What the task asks
Take the lines from the beginning of the material through the line containing "COL = sc.collection" and retype them exactly, leaving the pictures out.

Recorded information
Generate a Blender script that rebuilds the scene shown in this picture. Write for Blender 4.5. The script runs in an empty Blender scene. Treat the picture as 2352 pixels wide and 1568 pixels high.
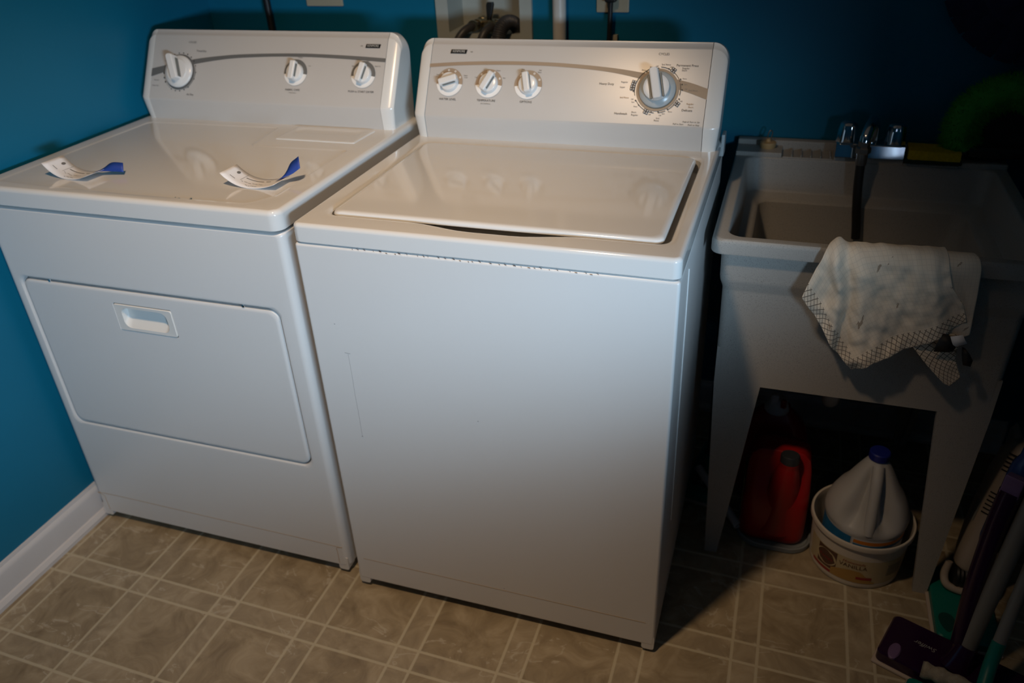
import bpy, bmesh, math, random
from mathutils import Vector, Matrix, noise
random.seed(7)
PI = math.pi
sc = bpy.context.scene
COL = sc.collection

# ------------------------------------------------------------------ camera
def cam_setup():
    cd = bpy.data.cameras.new('camera'); o = bpy.data.objects.new('camera', cd); COL.objects.link(o)
    r = Vector((0.94858605, 0.31362628, -0.04269741)); u = Vector((-0.12548807, 0.49648333, 0.85892785)); f = r.cross(u) * -1
    m = Matrix((r, u, -f)).transposed().to_4x4(); m.translation = (0.80628, -1.11599, 1.42456)
    o.matrix_world = m
    cd.sensor_width = 36; cd.lens = 1824.43 * 36 / 2352; cd.clip_start = .02
    cd.dof.use_dof = True; cd.dof.focus_distance = 1.40; cd.dof.aperture_fstop = 3.0
    sc.camera = o
cam_setup()

# ------------------------------------------------------------------ world, lights, exposure
w = bpy.data.worlds.new('world'); sc.world = w; w.use_nodes = True
w.node_tree.nodes['Background'].inputs[0].default_value = (.55, .7, 1, 1)
w.node_tree.nodes['Background'].inputs[1].default_value = .6
sc.view_settings.view_transform = 'Standard'; sc.view_settings.look = 'None'
sc.view_settings.gamma = 1; sc.view_settings.use_curve_mapping = False
sc.view_settings.exposure = 0.0

def look(o, target):
    d = Vector(target) - o.location
    o.rotation_euler = d.to_track_quat('-Z', 'Y').to_euler()
# warm ceiling lamp (recessed can)
ld = bpy.data.lights.new('ceiling_lamp_light', 'SPOT'); lo = bpy.data.objects.new('ceiling_lamp_light', ld); COL.objects.link(lo)
ld.energy = 76; ld.color = (1, .69, .42); ld.shadow_soft_size = .06; ld.spot_size = math.radians(79); ld.spot_blend = 1
lo.location = (.24, -.64, 2.33); look(lo, (-.02, -.02, .85))
# cool daylight through the window in the right-hand part of the front wall
wd = bpy.data.lights.new('window_daylight', 'AREA'); wo = bpy.data.objects.new('window_daylight', wd); COL.objects.link(wo)
wd.shape = 'RECTANGLE'; wd.size = .9; wd.size_y = .50; wd.energy = 45; wd.color = (.55, .78, 1); wd.spread = math.radians(82)
wo.location = (2.35, -2.55, 1.255); look(wo, (-1.10, 0.0, .80))

# ------------------------------------------------------------------ materials
M = {}
def mat(name, col, rough=.5, metal=0, var=.04, scale=12, bump=0, bscale=200, coat=0, spec=.5, trans=0, sss=0):
    m = bpy.data.materials.new(name); m.use_nodes = True; nt = m.node_tree; N = nt.nodes; b = N['Principled BSDF']
    b.inputs['Roughness'].default_value = rough; b.inputs['Metallic'].default_value = metal
    b.inputs['Coat Weight'].default_value = coat; b.inputs['Coat Roughness'].default_value = .06
    b.inputs['Specular IOR Level'].default_value = spec; b.inputs['Transmission Weight'].default_value = trans
    tc = N.new('ShaderNodeTexCoord'); nz = N.new('ShaderNodeTexNoise'); nz.inputs['Scale'].default_value = scale; nz.inputs['Detail'].default_value = 3
    nt.links.new(tc.outputs['Object'], nz.inputs['Vector'])
    mx = N.new('ShaderNodeMix'); mx.data_type = 'RGBA'
    mx.inputs[6].default_value = tuple(c * (1 - var) for c in col) + (1,); mx.inputs[7].default_value = tuple(min(1, c * (1 + var)) for c in col) + (1,)
    nt.links.new(nz.outputs['Fac'], mx.inputs[0]); nt.links.new(mx.outputs[2], b.inputs['Base Color'])
    if bump:
        n2 = N.new('ShaderNodeTexNoise'); n2.inputs['Scale'].default_value = bscale; n2.inputs['Detail'].default_value = 2
        nt.links.new(tc.outputs['Object'], n2.inputs['Vector'])
        bp = N.new('ShaderNodeBump'); bp.inputs['Strength'].default_value = bump; bp.inputs['Distance'].default_value = .002
        nt.links.new(n2.outputs['Fac'], bp.inputs['Height']); nt.links.new(bp.outputs['Normal'], b.inputs['Normal'])
    M[name] = m; return m

mat('enamel', (.74, .74, .73), .10, var=.01, coat=.3)
mat('enamel_matte', (.72, .72, .715), .33, var=.01, bump=.03, bscale=900)
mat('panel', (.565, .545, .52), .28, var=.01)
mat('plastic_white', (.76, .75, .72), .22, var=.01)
mat('knob_white', (.80, .80, .79), .22, var=.01)
mat('knob_grey', (.16, .17, .16), .4)
mat('skirt_grey', (.50, .54, .55), .25)
mat('swoosh_tan', (.36, .27, .19), .45)
mat('swoosh_grey', (.15, .15, .145), .45)
mat('print_dark', (.05, .05, .05), .5)
mat('print_grey', (.16, .155, .15), .5)
mat('print_orange', (.45, .26, .12), .5)
mat('print_white', (.85, .85, .84), .4)
mat('badge', (.02, .02, .02), .25)
mat('badge_text', (.55, .55, .53), .3)
mat('gap_shade', (.015, .015, .015), .7)
mat('rust', (.10, .05, .03), .8, var=.5, scale=300)
mat('tan_line', (.45, .33, .20), .6)
mat('scuff', (.46, .46, .46), .6)
mat('blue_mark', (.05, .16, .28), .6)
mat('paint_blue', (.004, .148, .262), .42, var=.05, scale=6, bump=.06, bscale=160, spec=.3)
mat('trim_white', (.62, .62, .64), .4, var=.04)
mat('ceiling_white', (.75, .74, .71), .8)
mat('paper', (.78, .78, .80), .6)
mat('tape_blue', (.01, .045, .27), .55)
mat('black_rubber', (.012, .012, .012), .45)
mat('black_cord', (.01, .01, .011), .5)
mat('plate_beige', (.42, .38, .28), .4)
mat('pvc', (.62, .60, .56), .35)
mat('box_white', (.40, .42, .38), .5)
mat('brass', (.30, .26, .16), .3, metal=1)
mat('hose_grey', (.05, .05, .052), .45)
mat('chrome', (.75, .76, .78), .06, metal=1, var=.01)
mat('dull_metal', (.25, .23, .21), .35, metal=.9)
mat('stopper', (.52, .36, .17), .5)
mat('sponge_yellow', (.62, .43, .01), .9, var=.25, scale=160, bump=.6, bscale=350)
mat('scour', (.01, .03, .018), .95, bump=.6, bscale=500)
mat('red_plastic', (.32, .008, .008), .3, sss=0)
mat('red_dark', (.26, .006, .010), .3)
mat('cap_white', (.62, .62, .63), .4)
mat('cap_black', (.03, .035, .045), .4)
mat('cap_blue', (.01, .02, .22), .35)
mat('jug_milk', (.46, .465, .47), .35, var=.03)
mat('label_olive', (.20, .17, .07), .5, var=.5, scale=45)
mat('label_blue', (.02, .16, .36), .4, var=.3, scale=50)
mat('label_orange', (.65, .22, .02), .4)
mat('label_white', (.55, .58, .62), .4)
mat('pail', (.62, .58, .52), .35)
mat('pail_label', (.50, .42, .26), .4)
mat('pail_brown', (.10, .045, .03), .5)
mat('pail_gold', (.42, .25, .07), .5)
mat('pail_red', (.30, .03, .03), .5)
mat('tray_grey', (.22, .25, .27), .5)
mat('teal', (.0, .16, .13), .4)
mat('teal_dark', (.0, .05, .045), .5)
mat('purple', (.022, .004, .030), .18)
mat('lilac', (.16, .10, .22), .4)
mat('pole_grey', (.20, .20, .185), .4)
mat('vac_cream', (.44, .38, .32), .4)
mat('vac_panel', (.30, .32, .31), .4)
mat('slot', (.008, .008, .008), .8)
mat('pad_grey', (.32, .29, .23), .95, var=.3, scale=120, bump=.6, bscale=300)
mat('pad_pale', (.45, .38, .33), .9)
mat('bottle_blue', (.02, .05, .18), .25)
mat('fuzz_green', (.05, .34, .035), .8, var=.3, scale=60)
mat('strip_blue', (.008, .014, .055), .85, var=.3, scale=60)
mat('black_plastic', (.008, .009, .009), .5)
mat('black_ribbon', (.012, .012, .014), .6)

def speckle_mat():
    m = bpy.data.materials.new('sink_speckle'); m.use_nodes = True; nt = m.node_tree; N = nt.nodes; b = N['Principled BSDF']
    tc = N.new('ShaderNodeTexCoord'); nz = N.new('ShaderNodeTexNoise'); nz.inputs['Scale'].default_value = 700; nz.inputs['Detail'].default_value = 1
    nt.links.new(tc.outputs['Object'], nz.inputs['Vector'])
    cr = N.new('ShaderNodeValToRGB'); e = cr.color_ramp.elements
    e[0].position = .30; e[0].color = (.25, .243, .23, 1); e[1].position = .42; e[1].color = (.40, .39, .365, 1)
    nt.links.new(nz.outputs['Fac'], cr.inputs['Fac']); nt.links.new(cr.outputs['Color'], b.inputs['Base Color'])
    b.inputs['Roughness'].default_value = .5; M['sink'] = m
speckle_mat()

def math_node(nt, op, a, b=None, c=None):
    n = nt.nodes.new('ShaderNodeMath'); n.operation = op
    for i, v in enumerate((a, b, c)):
        if v is None: continue
        if isinstance(v, (int, float)): n.inputs[i].default_value = v
        else: nt.links.new(v, n.inputs[i])
    return n.outputs[0]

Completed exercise
Generate a Blender script that rebuilds the scene shown in this picture. Write for Blender 4.5. The script runs in an empty Blender scene. Treat the picture as 2352 pixels wide and 1568 pixels high.
import bpy, bmesh, math, random
from mathutils import Vector, Matrix, noise
random.seed(7)
PI = math.pi
sc = bpy.context.scene
COL = sc.collection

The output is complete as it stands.